If enacted, S372 would add a new section to the New York Labor Law requiring New York employers to provide for a 21-business day review period and a seven-day revocation period in all severance agreements. Currently, similar protections are afforded to employees who are over the age of 40 pursuant to the Older Workers Benefit Protection Act (OWBPA), which amends the Age Discrimination in Employment Act (ADEA). Similar protections are also available to New York employees who enter into agreements settling claims of discrimination, harassment, or retaliation, but only if the agreement contains a non-disclosure provision relating to those claims.

Specific Requirements Under Consideration

Under the terms of S372, any severance agreement offered to an employee or former employee will need to:

  • contain a notice advising the employee of their right to consult an attorney regarding the agreement;
  • provide at least 21 business days for review of the agreement; and,
  • acknowledge a seven-day period within which the employee may revoke the agreement.

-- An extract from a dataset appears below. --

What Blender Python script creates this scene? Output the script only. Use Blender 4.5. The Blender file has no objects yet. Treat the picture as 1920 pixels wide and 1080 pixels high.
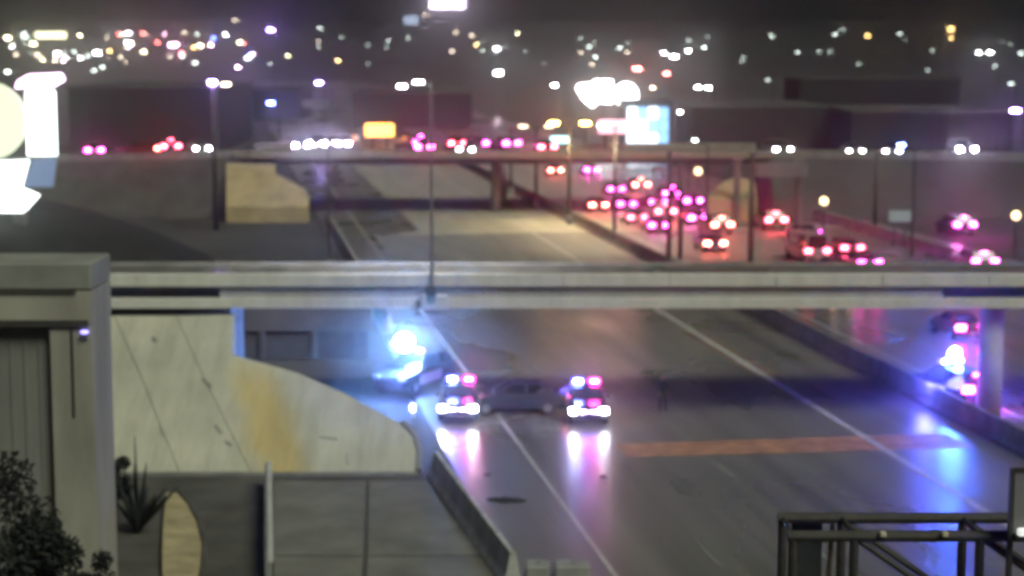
import bpy, math, random
from mathutils import Vector
random.seed(7)
D = bpy.data
SC = bpy.context.scene
COL = SC.collection
R = math.radians

# ------------------------------------------------------------------ camera
H = 17.2                      # camera height over the freeway
HAZE = 0.0008
FPX = 3500.0                  # focal length in px of a 1920 wide frame
PITCH = math.atan(460 / FPX)
cam = D.cameras.new('camera')
cam.sensor_width = 36.0
cam.lens = FPX / 1920 * 36.0
cam.clip_start = 0.5
cam.clip_end = 9000
cam.dof.use_dof = True
cam.dof.focus_distance = 22.0
cam.dof.aperture_fstop = (cam.lens / 1000) / (12.0 * 22.0 / FPX)
co = D.objects.new('camera', cam)
co.location = (0, 0, H)
co.rotation_euler = (math.pi / 2 - PITCH, 0, 0)
COL.objects.link(co)
SC.camera = co

# ------------------------------------------------------------------ night sky
w = D.worlds.new('World')
SC.world = w
w.use_nodes = True
nt = w.node_tree
nt.nodes.clear()
wo = nt.nodes.new('ShaderNodeOutputWorld')
bg = nt.nodes.new('ShaderNodeBackground')
sky = nt.nodes.new('ShaderNodeTexSky')
sky.sky_type = 'NISHITA'
sky.sun_disc = False
sky.sun_elevation = R(40)
sky.sun_rotation = R(130)
mxw = nt.nodes.new('ShaderNodeMix')
mxw.data_type = 'RGBA'
mxw.inputs['Factor'].default_value = 0.96
mxw.inputs['B'].default_value = (0.23, 0.27, 0.24, 1)   # city glow on the night sky
nt.links.new(sky.outputs['Color'], mxw.inputs['A'])
nt.links.new(mxw.outputs['Result'], bg.inputs['Color'])
bg.inputs['Strength'].default_value = 0.013
nt.links.new(bg.outputs['Background'], wo.inputs['Surface'])

# soft overall light of the city lamps behind and right of the camera
sl = D.lights.new('sun', 'SUN')
sl.energy = 1.0
sl.angle = R(26)
sl.color = (0.97, 1.0, 0.80)
so = D.objects.new('sun', sl)
so.rotation_euler = Vector((-0.44, 0.52, -0.74)).to_track_quat('-Z', 'Y').to_euler()
so.location = (40, -40, 60)
COL.objects.link(so)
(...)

The intent of the proposed law, as stated in the bill’s Sponsor Memo, is to extend the protections afforded by the OWBPA to all employees in New York, regardless of their age. However, there are a few notable differences: the review period proposed by S372 (21 business days) exceeds the duration required under the OWBPA (21 calendar days). Further, S372 would apply to all employees in New York State, even those working for small employers. The ADEA applies only to employers with 20 or more employees.

If enacted, S372 would permit employees to sign a severance agreement prior to the conclusion of the “revocation period”, provided that the decision to do so is made knowingly and voluntarily, and not induced by the employer through fraud, misrepresentation, by threat, or by incentivizing earlier signature by offering different terms. (We believe that the reference to the “revocation period” here is a misnomer and is intended to mean the 21-day review period, since the true revocation period begins after an employee signs an agreement.) However, no signed agreement will be effective or enforceable until the mandatory seven-day revocation period has expired.

Notably, although S372 would apply to the government workforce as well as private employers, it would not apply to severance agreements negotiated pursuant to a collective bargaining agreement.

When Would the No Severance Ultimatums Act Take Effect?

After the state Senate passed S372, it was delivered to the Assembly and referred to its Labor Committee. If approved by the lower house and signed by Governor Hochul, the bill’s provisions would take effect immediately. Thereafter, any severance agreement that does not comply with S372 will be deemed void and unenforceable. It is unclear whether the law would have any retroactive effect on existing agreements, particularly those executed in the weeks just prior to the law’s effective date.

For now, S372 is not yet law, and the legislation may be modified as it undergoes committee review in the Assembly. We will monitor the progress of this bill. If it is enacted, we’ll be prepared to revise your template severance agreements and advise on best practices to comply with the new requirements.